3. Entrée en vigueur et incidence sur les procédures en cours
Les nouveaux tribunaux de la famille ont été instaurés à partir du 1er septembre 2014, et sont donc déjà opérationnels dès le début de cette année judiciaire. La loi portant création d'un tribunal de la famille et de la jeunesse prévoit toutefois un certain nombre de mesures transitoires pour la poursuite du traitement des actions intentées avant le 1er septembre 2014.
Il est ainsi stipulé expressément que les nouvelles affaires tombent immédiatement dans le champ d'application de la nouvelle loi et que les affaires pendantes continuent à être traitées par le tribunal ou la cour devant lequel/laquelle elles ont été portées.
Les questions techniques et procédurales de ce droit transitoire relèvent de l'organisation judiciaire et sont donc de la compétence du SPF Justice.
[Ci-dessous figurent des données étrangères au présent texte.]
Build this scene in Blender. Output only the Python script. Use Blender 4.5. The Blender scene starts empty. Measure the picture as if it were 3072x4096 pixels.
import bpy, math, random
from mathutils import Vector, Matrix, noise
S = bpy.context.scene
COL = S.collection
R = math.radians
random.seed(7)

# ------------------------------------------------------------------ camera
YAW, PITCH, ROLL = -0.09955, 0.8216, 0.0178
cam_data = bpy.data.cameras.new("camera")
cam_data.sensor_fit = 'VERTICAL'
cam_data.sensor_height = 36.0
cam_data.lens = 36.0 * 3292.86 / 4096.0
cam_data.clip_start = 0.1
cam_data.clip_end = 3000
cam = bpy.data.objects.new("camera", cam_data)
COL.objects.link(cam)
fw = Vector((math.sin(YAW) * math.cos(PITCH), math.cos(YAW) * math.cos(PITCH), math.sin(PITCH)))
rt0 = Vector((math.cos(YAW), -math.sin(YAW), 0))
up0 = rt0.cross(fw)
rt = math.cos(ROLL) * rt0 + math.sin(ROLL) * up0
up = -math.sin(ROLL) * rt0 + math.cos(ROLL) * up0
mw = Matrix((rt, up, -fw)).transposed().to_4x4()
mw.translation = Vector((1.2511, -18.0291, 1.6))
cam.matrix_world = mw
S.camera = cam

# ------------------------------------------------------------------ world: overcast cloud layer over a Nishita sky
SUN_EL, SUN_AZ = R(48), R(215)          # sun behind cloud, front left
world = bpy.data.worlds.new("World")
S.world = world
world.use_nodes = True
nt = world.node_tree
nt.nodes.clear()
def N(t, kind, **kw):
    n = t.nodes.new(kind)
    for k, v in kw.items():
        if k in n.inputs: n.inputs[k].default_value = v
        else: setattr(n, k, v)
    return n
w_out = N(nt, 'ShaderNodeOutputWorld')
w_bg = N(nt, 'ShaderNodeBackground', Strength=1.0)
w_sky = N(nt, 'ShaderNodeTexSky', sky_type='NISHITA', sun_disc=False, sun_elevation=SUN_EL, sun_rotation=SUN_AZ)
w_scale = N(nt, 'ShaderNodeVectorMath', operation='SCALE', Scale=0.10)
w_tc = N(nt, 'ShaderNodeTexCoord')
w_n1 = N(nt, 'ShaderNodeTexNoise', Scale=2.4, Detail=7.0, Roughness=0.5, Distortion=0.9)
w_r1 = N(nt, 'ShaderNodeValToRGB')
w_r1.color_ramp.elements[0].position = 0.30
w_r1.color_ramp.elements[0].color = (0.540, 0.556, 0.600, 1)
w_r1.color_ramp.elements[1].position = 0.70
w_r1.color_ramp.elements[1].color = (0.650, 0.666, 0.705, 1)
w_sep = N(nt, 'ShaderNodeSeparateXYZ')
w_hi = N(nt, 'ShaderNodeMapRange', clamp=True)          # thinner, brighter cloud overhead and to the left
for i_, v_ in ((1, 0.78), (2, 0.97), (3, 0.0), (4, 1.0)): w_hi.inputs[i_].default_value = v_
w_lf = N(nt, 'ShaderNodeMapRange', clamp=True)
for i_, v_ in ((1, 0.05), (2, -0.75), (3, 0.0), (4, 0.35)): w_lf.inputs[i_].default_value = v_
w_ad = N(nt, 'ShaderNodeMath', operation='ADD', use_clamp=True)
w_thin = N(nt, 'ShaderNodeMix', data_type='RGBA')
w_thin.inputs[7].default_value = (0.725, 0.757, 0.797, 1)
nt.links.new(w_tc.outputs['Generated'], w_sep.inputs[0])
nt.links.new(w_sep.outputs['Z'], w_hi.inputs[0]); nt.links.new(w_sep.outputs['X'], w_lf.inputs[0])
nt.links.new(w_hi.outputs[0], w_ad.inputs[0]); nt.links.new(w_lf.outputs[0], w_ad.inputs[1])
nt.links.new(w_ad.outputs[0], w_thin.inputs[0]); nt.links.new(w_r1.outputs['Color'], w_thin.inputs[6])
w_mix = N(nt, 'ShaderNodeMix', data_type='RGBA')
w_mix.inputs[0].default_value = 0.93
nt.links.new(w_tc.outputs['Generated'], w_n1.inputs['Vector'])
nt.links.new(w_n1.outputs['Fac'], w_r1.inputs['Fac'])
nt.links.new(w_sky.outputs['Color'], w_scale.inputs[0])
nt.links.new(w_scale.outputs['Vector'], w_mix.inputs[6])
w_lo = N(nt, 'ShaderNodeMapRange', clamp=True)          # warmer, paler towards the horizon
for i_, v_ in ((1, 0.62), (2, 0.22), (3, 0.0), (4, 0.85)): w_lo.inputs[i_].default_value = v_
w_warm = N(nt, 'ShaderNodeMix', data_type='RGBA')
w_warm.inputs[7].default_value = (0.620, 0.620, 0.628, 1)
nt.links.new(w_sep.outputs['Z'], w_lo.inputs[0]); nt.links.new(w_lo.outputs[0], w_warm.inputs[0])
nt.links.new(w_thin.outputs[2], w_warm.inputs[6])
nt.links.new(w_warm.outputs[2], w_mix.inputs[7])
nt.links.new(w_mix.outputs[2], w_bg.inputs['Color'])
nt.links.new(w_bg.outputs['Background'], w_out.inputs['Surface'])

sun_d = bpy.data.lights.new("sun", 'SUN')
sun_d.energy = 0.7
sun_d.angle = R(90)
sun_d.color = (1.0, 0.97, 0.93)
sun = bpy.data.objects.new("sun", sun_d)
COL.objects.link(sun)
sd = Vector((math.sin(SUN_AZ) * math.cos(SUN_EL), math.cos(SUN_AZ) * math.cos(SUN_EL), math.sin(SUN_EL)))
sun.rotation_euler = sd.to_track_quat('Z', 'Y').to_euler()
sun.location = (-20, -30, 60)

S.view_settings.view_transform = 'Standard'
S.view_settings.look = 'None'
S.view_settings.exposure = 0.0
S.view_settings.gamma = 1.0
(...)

Les avocats désignés par les caisses d'allocations familiales doivent à cet égard se référer aux instructions en la matière du SPF Justice.
4. Adaptation des lettres de motivation et d'information
Suite à l'instauration du tribunal de la famille, le contentieux en matière de prestations familiales se retrouve dispersé entre trois tribunaux, à savoir le tribunal du travail, le tribunal de la famille et le juge de paix. La modification de la répartition de compétence juridictionnelle influence également les possibilités de recours dont l'assuré social dispose à l'égard de la décision d'une caisse d'allocations familiales dont dépend un allocataire. Pour informer correctement l'assuré social sur ses possibilités de recours, les modules de lettres concernés ont été adaptés afin d'indiquer si l'intéressé doit, le cas échéant, s'adresser au tribunal du travail, au tribunal de la famille ou au juge de paix, ainsi que les modalités applicables. Les modules adaptés sont joints en annexe de cette CO.
Une modification similaire doit être apportée aux lettres d'information sur la coparenté qui sont envoyées lorsque les parents se séparent de fait lors de l'apparition d'une situation de coparenté, que les caisses d'allocations familiales ont elles-mêmes créée.
Ces modules de lettres et lettres d'information adaptés doivent être utilisés sans délai.